Tax Administration

Earned Income Credit--Data on Noncompliance and Illegal Alien Recipients Gao ID: GGD-95-27 October 25, 1994

For tax year 1993, 14.7 million low-income taxpayers claimed about $15 billion in earned income credit benefits. Congress and the Internal Revenue Service (IRS) have long been concerned about noncompliance with earned income credit requirements.

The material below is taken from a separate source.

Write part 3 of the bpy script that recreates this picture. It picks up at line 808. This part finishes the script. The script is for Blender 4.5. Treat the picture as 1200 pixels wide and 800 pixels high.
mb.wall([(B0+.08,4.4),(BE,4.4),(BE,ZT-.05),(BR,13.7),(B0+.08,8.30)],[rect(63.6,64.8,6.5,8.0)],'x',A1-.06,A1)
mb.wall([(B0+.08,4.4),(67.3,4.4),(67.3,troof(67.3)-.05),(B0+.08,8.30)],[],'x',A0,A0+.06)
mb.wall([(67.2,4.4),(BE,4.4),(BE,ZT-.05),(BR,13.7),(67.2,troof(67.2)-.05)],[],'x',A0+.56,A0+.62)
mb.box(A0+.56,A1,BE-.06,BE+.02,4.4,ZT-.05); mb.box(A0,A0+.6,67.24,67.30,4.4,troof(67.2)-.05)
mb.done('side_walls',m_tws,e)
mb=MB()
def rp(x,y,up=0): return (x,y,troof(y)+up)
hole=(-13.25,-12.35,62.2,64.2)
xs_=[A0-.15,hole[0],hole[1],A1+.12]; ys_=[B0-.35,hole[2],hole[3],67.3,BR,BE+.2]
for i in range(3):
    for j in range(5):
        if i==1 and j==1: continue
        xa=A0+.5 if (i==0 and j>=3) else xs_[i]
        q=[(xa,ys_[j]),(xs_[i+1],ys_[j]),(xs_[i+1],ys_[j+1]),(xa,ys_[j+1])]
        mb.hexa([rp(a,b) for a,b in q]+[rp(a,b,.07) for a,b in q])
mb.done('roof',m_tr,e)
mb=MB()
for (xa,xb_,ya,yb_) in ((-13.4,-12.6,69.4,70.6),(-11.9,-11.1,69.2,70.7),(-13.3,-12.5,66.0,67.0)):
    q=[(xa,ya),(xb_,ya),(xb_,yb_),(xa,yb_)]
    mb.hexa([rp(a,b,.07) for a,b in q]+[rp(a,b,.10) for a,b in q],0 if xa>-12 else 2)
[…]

This report includes IRS' preliminary data on the extent of noncompliance with earned income credit requirements in tax year 1993 and describes the data available on the number of illegal aliens who received the earned income credit benefits.

GAO found that: (1) although reliable data do not exist on the extent of noncompliance with EIC requirements, the Internal Revenue Service (IRS) believes that substantial noncompliance continues; (2) a preliminary IRS study showed that an estimated 29 percent of EIC returns filed electronically during the sampling period claimed excessive refunds and 13 percent of the returns intentionally claimed too much EIC; (3) erroneous EIC claims totalled $358 million in 1993; (4) intentional erroneous claims constituted 12 percent of the total dollar amount claimed in 1993; (5) IRS had controls in place to prevent EIC refunds from being issued when returns included possibly erroneous or incomplete information; (6) illegal aliens are not prohibited from paying taxes or receiving EIC and are not required to reveal their immigration status on their tax returns; and (7) IRS has identified at least 160,000 potentially illegal-alien tax filers through tax return information and believes most of them will not receive EIC benefits because they cannot support their EIC claims.